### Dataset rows
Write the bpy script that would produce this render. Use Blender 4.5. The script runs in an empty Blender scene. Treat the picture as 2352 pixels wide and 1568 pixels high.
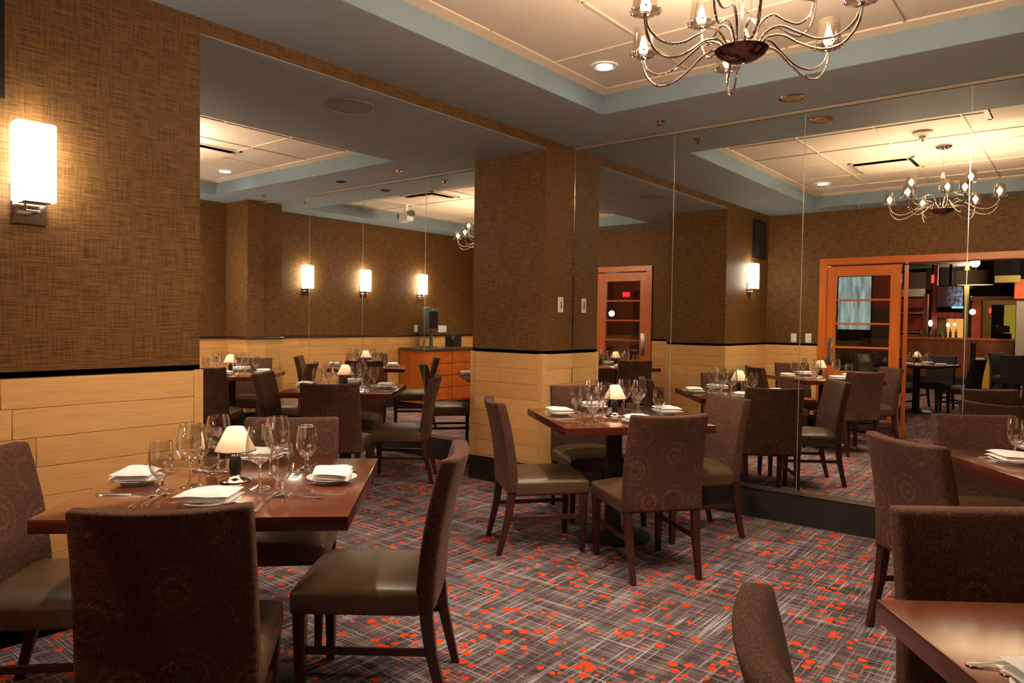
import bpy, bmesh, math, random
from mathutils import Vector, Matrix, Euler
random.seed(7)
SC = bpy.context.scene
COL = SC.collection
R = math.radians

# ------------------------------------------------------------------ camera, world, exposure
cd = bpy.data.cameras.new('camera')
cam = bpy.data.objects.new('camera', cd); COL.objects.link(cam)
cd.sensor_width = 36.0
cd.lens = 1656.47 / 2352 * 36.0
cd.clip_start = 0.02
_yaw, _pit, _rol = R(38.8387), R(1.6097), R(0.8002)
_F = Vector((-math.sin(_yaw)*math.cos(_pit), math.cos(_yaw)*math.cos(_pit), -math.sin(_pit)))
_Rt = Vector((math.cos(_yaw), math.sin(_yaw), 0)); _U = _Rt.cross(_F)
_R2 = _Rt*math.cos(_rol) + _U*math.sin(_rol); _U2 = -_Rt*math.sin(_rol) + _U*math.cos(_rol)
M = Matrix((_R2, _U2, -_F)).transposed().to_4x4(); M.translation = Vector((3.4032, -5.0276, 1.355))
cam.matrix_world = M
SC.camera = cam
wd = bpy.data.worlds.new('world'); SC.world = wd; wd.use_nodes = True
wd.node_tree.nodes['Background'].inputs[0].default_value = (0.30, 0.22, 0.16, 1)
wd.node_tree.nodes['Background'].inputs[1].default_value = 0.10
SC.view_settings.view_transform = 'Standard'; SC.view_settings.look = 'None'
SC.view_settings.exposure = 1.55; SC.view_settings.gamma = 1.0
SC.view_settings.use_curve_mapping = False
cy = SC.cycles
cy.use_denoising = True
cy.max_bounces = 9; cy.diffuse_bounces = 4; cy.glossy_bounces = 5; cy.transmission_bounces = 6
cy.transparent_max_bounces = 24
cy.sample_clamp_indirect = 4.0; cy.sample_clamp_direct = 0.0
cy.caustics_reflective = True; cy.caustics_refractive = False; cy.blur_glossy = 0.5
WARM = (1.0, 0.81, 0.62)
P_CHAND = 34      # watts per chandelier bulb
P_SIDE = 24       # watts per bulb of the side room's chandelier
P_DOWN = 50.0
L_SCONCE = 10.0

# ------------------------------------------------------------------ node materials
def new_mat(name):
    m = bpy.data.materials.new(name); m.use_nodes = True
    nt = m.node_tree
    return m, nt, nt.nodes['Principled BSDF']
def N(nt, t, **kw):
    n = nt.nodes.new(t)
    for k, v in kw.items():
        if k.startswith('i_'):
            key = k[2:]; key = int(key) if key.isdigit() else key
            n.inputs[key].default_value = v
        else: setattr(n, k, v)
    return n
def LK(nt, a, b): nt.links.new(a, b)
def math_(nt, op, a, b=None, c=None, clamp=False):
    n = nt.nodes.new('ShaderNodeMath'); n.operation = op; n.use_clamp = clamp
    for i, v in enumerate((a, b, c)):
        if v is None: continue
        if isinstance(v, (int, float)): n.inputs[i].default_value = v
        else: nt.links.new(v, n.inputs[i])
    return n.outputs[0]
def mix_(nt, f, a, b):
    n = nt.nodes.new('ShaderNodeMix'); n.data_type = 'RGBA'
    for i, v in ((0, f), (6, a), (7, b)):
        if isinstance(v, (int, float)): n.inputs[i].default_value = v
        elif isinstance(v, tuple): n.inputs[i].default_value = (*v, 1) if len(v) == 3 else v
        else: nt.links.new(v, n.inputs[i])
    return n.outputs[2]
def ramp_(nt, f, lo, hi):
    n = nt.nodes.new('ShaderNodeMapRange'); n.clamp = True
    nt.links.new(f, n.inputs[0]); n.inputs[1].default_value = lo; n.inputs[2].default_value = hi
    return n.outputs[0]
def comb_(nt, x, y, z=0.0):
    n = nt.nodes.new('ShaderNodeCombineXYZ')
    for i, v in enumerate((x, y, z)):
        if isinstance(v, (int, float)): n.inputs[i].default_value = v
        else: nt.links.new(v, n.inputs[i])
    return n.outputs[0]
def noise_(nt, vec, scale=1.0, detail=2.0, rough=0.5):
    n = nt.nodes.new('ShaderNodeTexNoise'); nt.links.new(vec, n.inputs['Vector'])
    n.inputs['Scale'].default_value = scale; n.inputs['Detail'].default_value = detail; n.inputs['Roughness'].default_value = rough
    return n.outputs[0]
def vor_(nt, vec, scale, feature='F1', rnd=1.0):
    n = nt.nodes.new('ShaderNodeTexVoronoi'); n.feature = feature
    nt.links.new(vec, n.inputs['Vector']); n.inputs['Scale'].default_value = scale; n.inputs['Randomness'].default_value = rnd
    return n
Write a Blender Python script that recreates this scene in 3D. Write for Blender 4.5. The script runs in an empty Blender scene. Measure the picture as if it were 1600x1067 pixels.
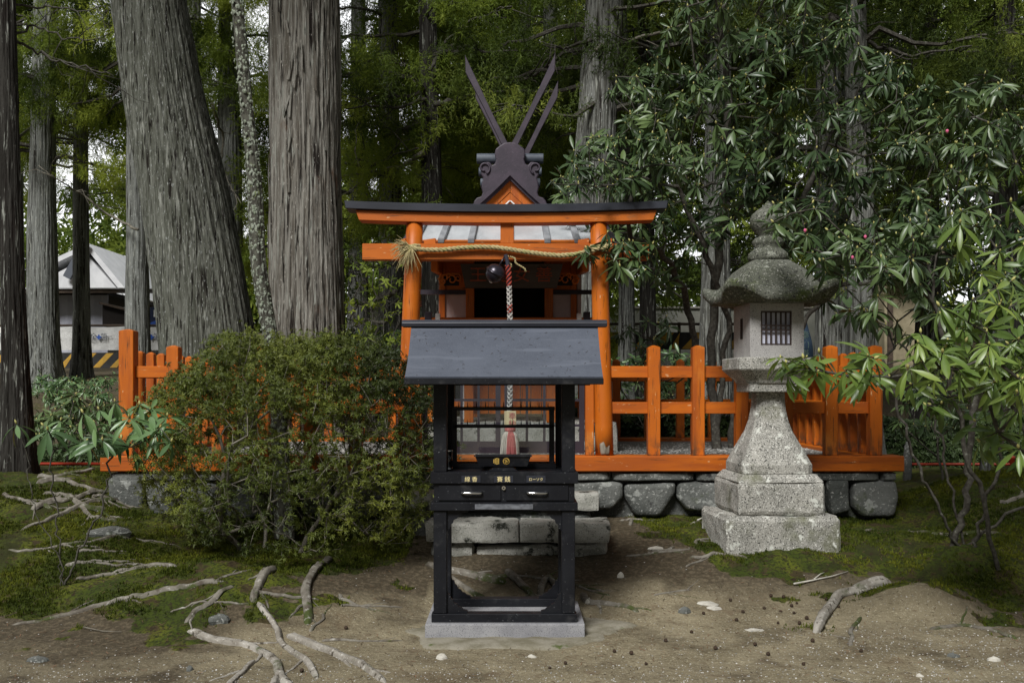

### Problem details
Without including any pictures, output all the entries above exactly.

### Written response
Write the bpy script that would produce this render. Use Blender 4.5. The script runs in an empty Blender scene. Treat the picture as 2352 pixels wide and 1568 pixels high.
import bpy, bmesh, math, random
from mathutils import Vector, Matrix, Euler
random.seed(7)
SC = bpy.context.scene
COL = SC.collection
R = math.radians

# ------------------------------------------------------------------ camera, world, exposure
cd = bpy.data.cameras.new('camera')
cam = bpy.data.objects.new('camera', cd); COL.objects.link(cam)
cd.sensor_width = 36.0
cd.lens = 1656.47 / 2352 * 36.0
cd.clip_start = 0.02
_yaw, _pit, _rol = R(38.8387), R(1.6097), R(0.8002)
_F = Vector((-math.sin(_yaw)*math.cos(_pit), math.cos(_yaw)*math.cos(_pit), -math.sin(_pit)))
_Rt = Vector((math.cos(_yaw), math.sin(_yaw), 0)); _U = _Rt.cross(_F)
_R2 = _Rt*math.cos(_rol) + _U*math.sin(_rol); _U2 = -_Rt*math.sin(_rol) + _U*math.cos(_rol)
M = Matrix((_R2, _U2, -_F)).transposed().to_4x4(); M.translation = Vector((3.4032, -5.0276, 1.355))
cam.matrix_world = M
SC.camera = cam
wd = bpy.data.worlds.new('world'); SC.world = wd; wd.use_nodes = True
wd.node_tree.nodes['Background'].inputs[0].default_value = (0.30, 0.22, 0.16, 1)
wd.node_tree.nodes['Background'].inputs[1].default_value = 0.10
SC.view_settings.view_transform = 'Standard'; SC.view_settings.look = 'None'
SC.view_settings.exposure = 1.55; SC.view_settings.gamma = 1.0
SC.view_settings.use_curve_mapping = False
cy = SC.cycles
cy.use_denoising = True
cy.max_bounces = 9; cy.diffuse_bounces = 4; cy.glossy_bounces = 5; cy.transmission_bounces = 6
cy.transparent_max_bounces = 24
cy.sample_clamp_indirect = 4.0; cy.sample_clamp_direct = 0.0
cy.caustics_reflective = True; cy.caustics_refractive = False; cy.blur_glossy = 0.5
WARM = (1.0, 0.81, 0.62)
P_CHAND = 34      # watts per chandelier bulb
P_SIDE = 24       # watts per bulb of the side room's chandelier
P_DOWN = 50.0
L_SCONCE = 10.0

# ------------------------------------------------------------------ node materials
def new_mat(name):
    m = bpy.data.materials.new(name); m.use_nodes = True
    nt = m.node_tree
    return m, nt, nt.nodes['Principled BSDF']
def N(nt, t, **kw):
    n = nt.nodes.new(t)
    for k, v in kw.items():
        if k.startswith('i_'):
            key = k[2:]; key = int(key) if key.isdigit() else key
            n.inputs[key].default_value = v
        else: setattr(n, k, v)
    return n
def LK(nt, a, b): nt.links.new(a, b)
def math_(nt, op, a, b=None, c=None, clamp=False):
    n = nt.nodes.new('ShaderNodeMath'); n.operation = op; n.use_clamp = clamp
    for i, v in enumerate((a, b, c)):
        if v is None: continue
        if isinstance(v, (int, float)): n.inputs[i].default_value = v
        else: nt.links.new(v, n.inputs[i])
    return n.outputs[0]
def mix_(nt, f, a, b):
    n = nt.nodes.new('ShaderNodeMix'); n.data_type = 'RGBA'
    for i, v in ((0, f), (6, a), (7, b)):
        if isinstance(v, (int, float)): n.inputs[i].default_value = v
        elif isinstance(v, tuple): n.inputs[i].default_value = (*v, 1) if len(v) == 3 else v
        else: nt.links.new(v, n.inputs[i])
    return n.outputs[2]
def ramp_(nt, f, lo, hi):
    n = nt.nodes.new('ShaderNodeMapRange'); n.clamp = True
    nt.links.new(f, n.inputs[0]); n.inputs[1].default_value = lo; n.inputs[2].default_value = hi
    return n.outputs[0]
def comb_(nt, x, y, z=0.0):
    n = nt.nodes.new('ShaderNodeCombineXYZ')
    for i, v in enumerate((x, y, z)):
        if isinstance(v, (int, float)): n.inputs[i].default_value = v
        else: nt.links.new(v, n.inputs[i])
    return n.outputs[0]
def noise_(nt, vec, scale=1.0, detail=2.0, rough=0.5):
    n = nt.nodes.new('ShaderNodeTexNoise'); nt.links.new(vec, n.inputs['Vector'])
    n.inputs['Scale'].default_value = scale; n.inputs['Detail'].default_value = detail; n.inputs['Roughness'].default_value = rough
    return n.outputs[0]
def vor_(nt, vec, scale, feature='F1', rnd=1.0):
    n = nt.nodes.new('ShaderNodeTexVoronoi'); n.feature = feature
    nt.links.new(vec, n.inputs['Vector']); n.inputs['Scale'].default_value = scale; n.inputs['Randomness'].default_value = rnd
    return n
Write a Blender Python script that recreates this scene in 3D. Write for Blender 4.5. The script runs in an empty Blender scene. Measure the picture as if it were 1600x1067 pixels.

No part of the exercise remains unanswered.